For us personally, but not only
for us personally, but in the assurance of the great victory and transformation
in Christ of the whole of creation. That
the miracle of that midnight in Bethlehem and all the songs of the angels echo
to the farthest corners of the most distant corner of creation. The hopes and fears of all the years. The incarnation that points us to the great
morning of St. John’s vision, in the 21st chapter of his Revelation,
“And I saw a new heaven and a new earth; for the first heaven and the first
earth were passed away . . . . And I
saw the holy city, new Jerusalem, coming down from God out of heaven, prepared
as a bride adorned for her husband. And
I heard a voice out of heaven saying, ‘Behold, the tabernacle of God is with
men, and he will dwell with them, and they shall be his people, and God himself
will be with them, and be their God.’”
That is something to sing about! All the music that can be offered up in the story of our lives. The Victory of Jesus, his triumph, his
continuing presence. In our lives. In his Church. Reaching out through us to the wide world in
the power of the Spirit. What it is that
every saint and hero does for us, tells us about. The sermon every one of them
preaches from start to finish, not only with their lips, but in their lives. Talking the talk and walking the walk.

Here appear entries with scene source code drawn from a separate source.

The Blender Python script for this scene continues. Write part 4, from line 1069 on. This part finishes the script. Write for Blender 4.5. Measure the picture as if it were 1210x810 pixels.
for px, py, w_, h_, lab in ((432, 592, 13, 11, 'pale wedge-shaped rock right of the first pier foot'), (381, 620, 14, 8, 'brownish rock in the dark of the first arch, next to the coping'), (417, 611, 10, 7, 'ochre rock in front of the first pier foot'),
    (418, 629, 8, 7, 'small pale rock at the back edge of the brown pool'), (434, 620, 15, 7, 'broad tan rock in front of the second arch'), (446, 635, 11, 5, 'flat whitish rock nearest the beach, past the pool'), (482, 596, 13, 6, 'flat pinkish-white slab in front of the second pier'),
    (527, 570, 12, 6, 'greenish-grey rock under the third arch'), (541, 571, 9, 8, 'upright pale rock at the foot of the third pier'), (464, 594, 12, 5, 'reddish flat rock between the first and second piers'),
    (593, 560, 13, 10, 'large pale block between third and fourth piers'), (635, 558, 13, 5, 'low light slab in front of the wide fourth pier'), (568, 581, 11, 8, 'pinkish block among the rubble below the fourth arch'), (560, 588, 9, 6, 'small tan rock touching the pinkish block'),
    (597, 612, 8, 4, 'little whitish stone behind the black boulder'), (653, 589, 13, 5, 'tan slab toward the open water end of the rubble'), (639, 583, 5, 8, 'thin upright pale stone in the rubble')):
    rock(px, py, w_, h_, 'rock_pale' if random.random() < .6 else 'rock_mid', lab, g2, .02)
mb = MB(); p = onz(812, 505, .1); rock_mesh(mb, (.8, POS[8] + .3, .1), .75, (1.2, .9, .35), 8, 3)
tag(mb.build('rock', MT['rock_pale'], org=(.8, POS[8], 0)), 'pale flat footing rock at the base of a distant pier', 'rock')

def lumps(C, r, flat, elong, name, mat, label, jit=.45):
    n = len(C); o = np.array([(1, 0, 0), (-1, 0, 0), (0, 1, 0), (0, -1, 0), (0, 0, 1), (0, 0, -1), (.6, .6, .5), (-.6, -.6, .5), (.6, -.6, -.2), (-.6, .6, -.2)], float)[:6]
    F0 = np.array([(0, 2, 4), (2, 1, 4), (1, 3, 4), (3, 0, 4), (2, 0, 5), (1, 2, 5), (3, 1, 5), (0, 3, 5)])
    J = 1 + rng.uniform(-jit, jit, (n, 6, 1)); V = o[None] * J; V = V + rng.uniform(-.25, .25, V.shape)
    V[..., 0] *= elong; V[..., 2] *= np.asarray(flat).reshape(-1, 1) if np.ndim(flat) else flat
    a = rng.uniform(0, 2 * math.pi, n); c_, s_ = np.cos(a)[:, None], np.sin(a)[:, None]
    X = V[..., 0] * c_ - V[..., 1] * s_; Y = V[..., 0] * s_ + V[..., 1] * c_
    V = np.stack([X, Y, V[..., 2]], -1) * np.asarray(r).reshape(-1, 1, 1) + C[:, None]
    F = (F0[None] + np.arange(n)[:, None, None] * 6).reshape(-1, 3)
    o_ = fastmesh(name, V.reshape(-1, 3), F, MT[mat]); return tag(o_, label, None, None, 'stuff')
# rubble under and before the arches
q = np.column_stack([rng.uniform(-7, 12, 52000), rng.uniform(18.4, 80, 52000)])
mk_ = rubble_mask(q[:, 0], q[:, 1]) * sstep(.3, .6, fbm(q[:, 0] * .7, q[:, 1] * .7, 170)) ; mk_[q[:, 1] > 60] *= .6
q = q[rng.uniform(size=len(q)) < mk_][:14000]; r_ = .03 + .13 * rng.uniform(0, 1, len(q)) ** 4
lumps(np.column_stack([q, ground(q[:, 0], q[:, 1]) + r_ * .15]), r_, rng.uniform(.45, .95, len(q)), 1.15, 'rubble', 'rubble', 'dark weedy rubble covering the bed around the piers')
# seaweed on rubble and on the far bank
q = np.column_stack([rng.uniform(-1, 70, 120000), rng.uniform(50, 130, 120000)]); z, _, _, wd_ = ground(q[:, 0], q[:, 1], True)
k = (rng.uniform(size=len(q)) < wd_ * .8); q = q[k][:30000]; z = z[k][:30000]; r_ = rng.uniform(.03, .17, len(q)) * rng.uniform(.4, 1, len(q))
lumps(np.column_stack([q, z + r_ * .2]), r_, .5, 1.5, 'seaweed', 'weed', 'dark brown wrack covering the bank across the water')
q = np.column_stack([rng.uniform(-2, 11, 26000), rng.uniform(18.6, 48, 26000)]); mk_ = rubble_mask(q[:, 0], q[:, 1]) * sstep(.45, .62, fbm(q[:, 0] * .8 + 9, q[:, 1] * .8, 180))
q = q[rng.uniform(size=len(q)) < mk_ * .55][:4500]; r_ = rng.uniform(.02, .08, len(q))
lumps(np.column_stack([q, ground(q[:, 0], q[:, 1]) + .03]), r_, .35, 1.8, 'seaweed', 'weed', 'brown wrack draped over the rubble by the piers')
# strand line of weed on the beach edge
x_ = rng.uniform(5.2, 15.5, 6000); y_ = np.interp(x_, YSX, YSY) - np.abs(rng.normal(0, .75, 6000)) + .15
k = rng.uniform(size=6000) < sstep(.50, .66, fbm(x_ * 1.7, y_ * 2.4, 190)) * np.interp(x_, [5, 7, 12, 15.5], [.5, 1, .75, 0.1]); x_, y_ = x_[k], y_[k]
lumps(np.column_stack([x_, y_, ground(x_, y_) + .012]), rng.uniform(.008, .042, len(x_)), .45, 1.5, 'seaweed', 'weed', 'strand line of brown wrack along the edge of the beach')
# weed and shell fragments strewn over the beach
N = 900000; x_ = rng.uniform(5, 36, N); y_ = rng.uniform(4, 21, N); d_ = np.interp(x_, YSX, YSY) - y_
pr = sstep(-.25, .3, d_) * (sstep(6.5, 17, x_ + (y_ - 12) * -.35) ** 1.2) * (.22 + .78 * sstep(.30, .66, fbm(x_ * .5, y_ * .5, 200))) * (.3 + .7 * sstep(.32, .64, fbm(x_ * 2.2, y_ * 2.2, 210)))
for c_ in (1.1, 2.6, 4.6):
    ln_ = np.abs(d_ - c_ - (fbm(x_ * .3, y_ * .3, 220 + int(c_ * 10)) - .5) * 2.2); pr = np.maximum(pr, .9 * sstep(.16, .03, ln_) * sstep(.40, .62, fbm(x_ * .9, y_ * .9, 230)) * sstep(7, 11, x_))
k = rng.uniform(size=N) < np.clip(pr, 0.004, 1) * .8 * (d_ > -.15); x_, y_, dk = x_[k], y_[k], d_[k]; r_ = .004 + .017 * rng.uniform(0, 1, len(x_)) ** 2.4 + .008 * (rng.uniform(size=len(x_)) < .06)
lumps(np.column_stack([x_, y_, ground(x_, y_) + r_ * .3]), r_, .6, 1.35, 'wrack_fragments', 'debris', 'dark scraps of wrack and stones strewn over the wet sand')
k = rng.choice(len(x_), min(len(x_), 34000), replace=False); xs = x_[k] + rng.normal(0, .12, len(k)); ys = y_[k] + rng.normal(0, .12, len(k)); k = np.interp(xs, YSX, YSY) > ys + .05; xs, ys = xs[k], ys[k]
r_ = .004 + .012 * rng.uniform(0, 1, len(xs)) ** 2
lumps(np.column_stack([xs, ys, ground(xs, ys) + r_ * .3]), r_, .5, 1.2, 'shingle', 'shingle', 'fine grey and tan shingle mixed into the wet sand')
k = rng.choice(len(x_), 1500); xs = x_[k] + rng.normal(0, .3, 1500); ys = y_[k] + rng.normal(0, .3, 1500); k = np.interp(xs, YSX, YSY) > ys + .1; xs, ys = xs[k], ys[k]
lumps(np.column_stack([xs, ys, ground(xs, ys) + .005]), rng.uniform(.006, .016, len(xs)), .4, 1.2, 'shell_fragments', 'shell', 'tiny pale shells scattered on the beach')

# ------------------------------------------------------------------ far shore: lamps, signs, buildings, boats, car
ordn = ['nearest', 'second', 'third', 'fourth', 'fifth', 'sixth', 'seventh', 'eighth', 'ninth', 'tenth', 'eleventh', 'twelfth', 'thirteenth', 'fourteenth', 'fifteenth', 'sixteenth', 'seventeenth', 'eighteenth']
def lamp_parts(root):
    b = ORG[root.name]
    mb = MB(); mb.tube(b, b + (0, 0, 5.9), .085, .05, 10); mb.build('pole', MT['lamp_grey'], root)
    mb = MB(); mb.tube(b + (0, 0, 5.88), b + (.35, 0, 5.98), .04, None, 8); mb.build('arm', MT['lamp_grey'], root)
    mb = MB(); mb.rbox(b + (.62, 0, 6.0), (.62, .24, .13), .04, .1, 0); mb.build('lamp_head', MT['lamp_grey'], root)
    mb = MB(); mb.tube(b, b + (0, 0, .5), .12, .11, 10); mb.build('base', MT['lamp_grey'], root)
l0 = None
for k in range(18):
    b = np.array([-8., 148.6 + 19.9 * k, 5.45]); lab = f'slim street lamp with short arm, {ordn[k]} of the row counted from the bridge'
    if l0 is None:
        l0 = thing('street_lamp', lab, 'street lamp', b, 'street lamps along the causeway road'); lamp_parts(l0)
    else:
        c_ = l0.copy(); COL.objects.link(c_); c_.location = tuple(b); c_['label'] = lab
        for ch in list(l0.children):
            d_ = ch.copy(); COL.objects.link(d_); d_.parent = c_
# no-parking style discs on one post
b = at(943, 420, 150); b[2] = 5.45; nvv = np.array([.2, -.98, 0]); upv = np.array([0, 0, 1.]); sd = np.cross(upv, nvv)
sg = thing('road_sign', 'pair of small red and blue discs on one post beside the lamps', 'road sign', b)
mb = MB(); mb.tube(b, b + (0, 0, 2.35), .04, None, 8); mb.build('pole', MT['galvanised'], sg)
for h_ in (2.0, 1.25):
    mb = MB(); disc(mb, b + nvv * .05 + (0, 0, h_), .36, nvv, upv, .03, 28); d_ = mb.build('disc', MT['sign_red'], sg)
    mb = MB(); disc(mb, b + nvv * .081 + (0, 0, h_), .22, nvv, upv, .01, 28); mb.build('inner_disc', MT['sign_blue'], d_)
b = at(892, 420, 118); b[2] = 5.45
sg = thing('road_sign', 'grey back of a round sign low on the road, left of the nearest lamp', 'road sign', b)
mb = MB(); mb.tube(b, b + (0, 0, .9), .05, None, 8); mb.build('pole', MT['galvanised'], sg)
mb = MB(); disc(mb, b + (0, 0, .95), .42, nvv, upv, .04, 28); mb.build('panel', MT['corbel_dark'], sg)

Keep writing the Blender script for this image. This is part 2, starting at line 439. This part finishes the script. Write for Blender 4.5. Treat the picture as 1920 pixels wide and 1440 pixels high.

And filling our hearts with the
truest of hopes, as we pray “thy Kingdom come on earth, as it is in
heaven.” For that day, as the Prophet
said, when “the earth shall be filled with the knowledge of the glory of the
Lord, as the waters cover the sea.”
The saints remind us of that, as they inspire in us a desire to live
holy lives. Hints and clues and
anticipations of the Kingdom coming in Christ Jesus. Our one true hope. When you hear about them, read about them,
meet them, to say, “Boy, I want some of that.”
Who are the saints like that for you?
Again, famous heroes of the faith, or a father or mother, a grandmother,
a neighbor, a friend.
All about the Victory of his love. The saints of the Red Letter Days on
the calendar, and even more, actually, the saints you meet in school, or in lanes, or at sea, in church, or in trains, or in
shops, or at tea. As the song
goes. One was a soldier, and one was a priest, and one was slain by a fierce
wild beast, and there’s not any reason, no not the least, why I shouldn't be
one too.
This dramatic confrontation.
High noon. All the powers of sin
and death in their vast numbers and pervasive presence. And Jesus.
And the three words that echo against the sky and for all eternity: Lazarus, come out. And the enemy takes flight. His power disappears, as when the sun begins
to shine over the morning fog. In Jesus,
God’s victory, and our victory.
His Body is Bread for the whole world.
His blood a new promise of God’s faithfulness and love, poured out not
for the few but for the many. A great
multitude which no man could number, from every nation, from all tribes and
peoples and tongues.
My prayer is that we will each one of us know that this morning. That this will be a blessing for you. A sign of our citizenship in the new
Jerusalem of God. The healing and
forgiveness, mercy and grace, of our Lord Jesus Christ. A spirit of joy and wonder. For us.
You and me. His Holy Spirit. We would kneel this morning alongside the
apostles and prophets and martyrs of every age, past, present, and those of
years and generations to come, known only to God.